→ **Source records**
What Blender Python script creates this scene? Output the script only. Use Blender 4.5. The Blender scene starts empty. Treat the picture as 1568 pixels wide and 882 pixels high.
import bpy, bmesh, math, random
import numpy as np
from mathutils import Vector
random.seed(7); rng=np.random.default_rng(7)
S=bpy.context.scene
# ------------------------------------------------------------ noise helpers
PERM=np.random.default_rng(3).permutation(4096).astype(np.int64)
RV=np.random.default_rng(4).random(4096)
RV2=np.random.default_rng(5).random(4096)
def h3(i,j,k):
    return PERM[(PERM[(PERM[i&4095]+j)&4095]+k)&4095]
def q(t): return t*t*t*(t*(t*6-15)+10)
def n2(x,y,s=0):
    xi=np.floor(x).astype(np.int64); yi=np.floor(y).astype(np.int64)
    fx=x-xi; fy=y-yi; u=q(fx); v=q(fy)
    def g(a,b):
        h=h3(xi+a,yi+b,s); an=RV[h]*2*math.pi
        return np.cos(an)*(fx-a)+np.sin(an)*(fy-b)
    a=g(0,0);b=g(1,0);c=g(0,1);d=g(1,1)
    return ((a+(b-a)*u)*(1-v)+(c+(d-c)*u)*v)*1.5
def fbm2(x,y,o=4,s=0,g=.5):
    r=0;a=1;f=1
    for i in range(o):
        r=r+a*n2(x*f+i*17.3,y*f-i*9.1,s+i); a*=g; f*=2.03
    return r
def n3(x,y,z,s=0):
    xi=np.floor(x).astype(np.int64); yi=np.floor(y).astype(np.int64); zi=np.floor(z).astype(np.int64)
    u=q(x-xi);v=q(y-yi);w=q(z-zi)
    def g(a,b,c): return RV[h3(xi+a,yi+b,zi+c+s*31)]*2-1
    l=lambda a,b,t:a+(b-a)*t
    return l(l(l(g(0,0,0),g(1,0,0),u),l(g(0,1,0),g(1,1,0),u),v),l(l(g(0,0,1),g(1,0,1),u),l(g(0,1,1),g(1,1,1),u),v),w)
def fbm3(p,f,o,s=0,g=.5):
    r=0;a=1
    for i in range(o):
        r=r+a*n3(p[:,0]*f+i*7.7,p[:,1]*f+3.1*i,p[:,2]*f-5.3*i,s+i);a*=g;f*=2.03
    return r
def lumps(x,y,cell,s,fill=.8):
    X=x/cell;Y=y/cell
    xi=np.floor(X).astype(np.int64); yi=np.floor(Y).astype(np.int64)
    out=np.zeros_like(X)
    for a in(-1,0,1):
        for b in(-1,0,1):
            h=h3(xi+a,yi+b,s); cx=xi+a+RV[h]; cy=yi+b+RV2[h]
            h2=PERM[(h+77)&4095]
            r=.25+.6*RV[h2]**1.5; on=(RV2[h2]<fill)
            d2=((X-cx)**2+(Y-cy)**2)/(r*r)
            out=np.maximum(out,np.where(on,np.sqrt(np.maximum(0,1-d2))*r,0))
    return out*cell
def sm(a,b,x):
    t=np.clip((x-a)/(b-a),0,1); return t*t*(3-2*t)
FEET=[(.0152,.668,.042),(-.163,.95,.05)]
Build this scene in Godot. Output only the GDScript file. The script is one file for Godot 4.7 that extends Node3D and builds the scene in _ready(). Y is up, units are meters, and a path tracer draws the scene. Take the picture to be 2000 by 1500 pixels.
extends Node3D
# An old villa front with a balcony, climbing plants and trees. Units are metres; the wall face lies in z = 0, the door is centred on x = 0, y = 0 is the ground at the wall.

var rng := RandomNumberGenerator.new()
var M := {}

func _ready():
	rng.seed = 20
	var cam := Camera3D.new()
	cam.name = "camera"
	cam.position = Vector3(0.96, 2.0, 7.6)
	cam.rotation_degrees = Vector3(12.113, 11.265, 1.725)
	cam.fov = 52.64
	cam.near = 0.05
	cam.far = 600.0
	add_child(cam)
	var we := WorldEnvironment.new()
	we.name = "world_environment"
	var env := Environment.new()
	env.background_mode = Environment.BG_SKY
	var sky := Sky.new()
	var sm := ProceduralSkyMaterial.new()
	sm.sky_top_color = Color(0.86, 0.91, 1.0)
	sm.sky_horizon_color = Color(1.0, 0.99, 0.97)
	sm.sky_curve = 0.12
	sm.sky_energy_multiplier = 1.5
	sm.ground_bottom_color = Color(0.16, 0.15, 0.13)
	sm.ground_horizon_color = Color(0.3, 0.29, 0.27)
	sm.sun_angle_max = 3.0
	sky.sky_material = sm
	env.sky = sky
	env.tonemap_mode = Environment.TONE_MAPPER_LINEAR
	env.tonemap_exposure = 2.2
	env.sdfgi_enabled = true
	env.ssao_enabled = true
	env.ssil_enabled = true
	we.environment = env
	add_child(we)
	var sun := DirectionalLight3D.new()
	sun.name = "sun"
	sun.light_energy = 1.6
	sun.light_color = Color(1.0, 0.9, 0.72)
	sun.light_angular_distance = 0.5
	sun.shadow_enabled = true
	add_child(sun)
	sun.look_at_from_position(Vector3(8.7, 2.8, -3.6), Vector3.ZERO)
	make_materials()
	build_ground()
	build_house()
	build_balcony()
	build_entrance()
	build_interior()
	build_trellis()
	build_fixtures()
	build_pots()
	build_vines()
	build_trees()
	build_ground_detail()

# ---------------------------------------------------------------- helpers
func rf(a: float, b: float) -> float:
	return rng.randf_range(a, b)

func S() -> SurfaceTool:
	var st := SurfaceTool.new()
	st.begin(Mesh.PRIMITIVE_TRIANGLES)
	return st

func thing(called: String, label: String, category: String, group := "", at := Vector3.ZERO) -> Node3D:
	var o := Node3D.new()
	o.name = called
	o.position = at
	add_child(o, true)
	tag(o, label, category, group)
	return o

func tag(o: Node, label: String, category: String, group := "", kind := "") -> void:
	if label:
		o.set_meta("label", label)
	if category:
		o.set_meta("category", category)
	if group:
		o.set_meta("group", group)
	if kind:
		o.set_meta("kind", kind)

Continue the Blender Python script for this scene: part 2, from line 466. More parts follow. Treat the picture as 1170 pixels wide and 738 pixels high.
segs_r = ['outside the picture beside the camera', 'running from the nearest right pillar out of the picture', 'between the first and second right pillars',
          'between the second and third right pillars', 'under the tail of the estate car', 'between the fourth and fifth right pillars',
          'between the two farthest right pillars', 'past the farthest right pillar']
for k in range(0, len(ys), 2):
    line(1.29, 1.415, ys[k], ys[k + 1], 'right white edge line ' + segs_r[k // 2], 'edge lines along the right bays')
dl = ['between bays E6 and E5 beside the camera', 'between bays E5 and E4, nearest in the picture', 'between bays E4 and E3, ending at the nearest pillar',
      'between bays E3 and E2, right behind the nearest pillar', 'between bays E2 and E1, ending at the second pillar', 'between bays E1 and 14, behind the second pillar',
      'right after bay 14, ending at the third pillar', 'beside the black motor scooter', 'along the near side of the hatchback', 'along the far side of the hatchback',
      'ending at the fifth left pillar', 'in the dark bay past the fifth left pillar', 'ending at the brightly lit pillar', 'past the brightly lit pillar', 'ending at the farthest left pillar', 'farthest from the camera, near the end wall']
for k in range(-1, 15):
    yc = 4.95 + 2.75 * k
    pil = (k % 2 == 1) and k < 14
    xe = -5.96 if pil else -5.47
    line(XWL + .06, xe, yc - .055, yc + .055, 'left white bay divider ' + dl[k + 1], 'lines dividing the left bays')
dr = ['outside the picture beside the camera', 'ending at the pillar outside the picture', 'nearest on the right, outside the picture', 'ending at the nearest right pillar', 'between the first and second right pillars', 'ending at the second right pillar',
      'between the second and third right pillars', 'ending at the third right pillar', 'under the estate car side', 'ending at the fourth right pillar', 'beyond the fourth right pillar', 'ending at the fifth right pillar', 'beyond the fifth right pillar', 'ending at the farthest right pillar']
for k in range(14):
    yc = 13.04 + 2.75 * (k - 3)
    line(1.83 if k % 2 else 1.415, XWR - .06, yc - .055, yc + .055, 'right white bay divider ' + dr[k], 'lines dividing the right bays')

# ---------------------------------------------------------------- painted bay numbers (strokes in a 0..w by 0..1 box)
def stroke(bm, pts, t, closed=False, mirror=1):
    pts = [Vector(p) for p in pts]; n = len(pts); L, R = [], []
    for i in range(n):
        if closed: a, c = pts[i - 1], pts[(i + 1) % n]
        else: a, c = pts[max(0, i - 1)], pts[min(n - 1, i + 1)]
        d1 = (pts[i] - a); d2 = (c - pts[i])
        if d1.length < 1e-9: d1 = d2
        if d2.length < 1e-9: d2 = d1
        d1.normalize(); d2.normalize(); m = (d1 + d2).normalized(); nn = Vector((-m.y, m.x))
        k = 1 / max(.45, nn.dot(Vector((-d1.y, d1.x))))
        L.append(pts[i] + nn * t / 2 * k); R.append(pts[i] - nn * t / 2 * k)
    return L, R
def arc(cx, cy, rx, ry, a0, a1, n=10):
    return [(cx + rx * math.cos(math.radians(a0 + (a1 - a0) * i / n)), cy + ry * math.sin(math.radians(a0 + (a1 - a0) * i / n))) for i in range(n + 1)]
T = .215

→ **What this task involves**
Look for the word "wide" and return every line where it occurs.

→ **Written answer**
What Blender Python script creates this scene? Output the script only. Use Blender 4.5. The Blender scene starts empty. Treat the picture as 1568 pixels wide and 882 pixels high.
Continue the Blender Python script for this scene: part 2, from line 466. More parts follow. Treat the picture as 1170 pixels wide and 738 pixels high.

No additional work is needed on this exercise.